In questo piano si ha una proporzionalità tra produzione e consumo. Ma la proporzionalità non può prescindere, sul mercato, dal saggio di profitto. Proporzione e sproporzione sono l'effetto del movimento dei saggi di profitto. Il saggio medio di profitto è il risultato e non la condizione. Il movimento che lo determina è, appunto, quello che si manifesta nella sproporzione permanente che conduce alla proporzione contingente, subito superata.

Il regolatore di questo movimento sul mercato non è il piano dell'impresa o dello Stato ma la legge del valore. Il piano dell'impresa monopolistica è, quindi, in perpetuo contrasto con l'ambiente generale del capitalismo, con il mercato. Ciò si riflette sulle istituzioni politiche, sulla sovrastruttura, sullo Stato.

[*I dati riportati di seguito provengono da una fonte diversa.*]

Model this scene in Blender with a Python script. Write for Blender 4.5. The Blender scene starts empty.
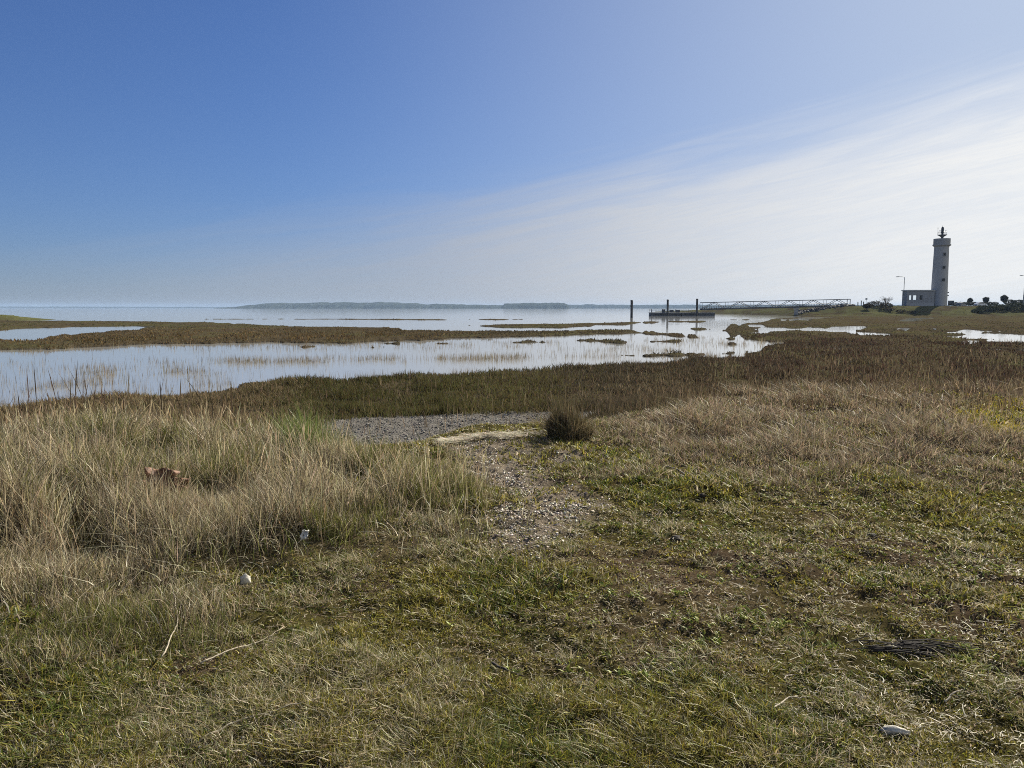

Da questo punto di vista, dati i diversi livelli di sviluppo, dati i tentativi differenziati di affrontare le cause della crisi economica con decisioni, sempre fallimentari, sulla produzione e il consumo, sulla vendita e l'acquisto, e con decisioni che riguardano la proporzione, risulta chiaro perché si ha una varietà di istituzioni dello Stato democratico. La crisi politica italiana, con la convulsione delle elezioni anticipate, ancora una volta è affrontata con un parlamentarismo paralizzante che aggrava la crisi stessa. Le soluzioni governative che esso può esprimere non faranno uscire l'imperialismo italiano dal suo imputridimento. Oggi più che mai è attuale e concreto l'astensionismo strategico come prospettiva di una visione rivoluzionaria che faccia uscire il proletariato da questo circolo vizioso e lo riconduca nella strada maestra della sua lotta antistatale ed anticapitalistica.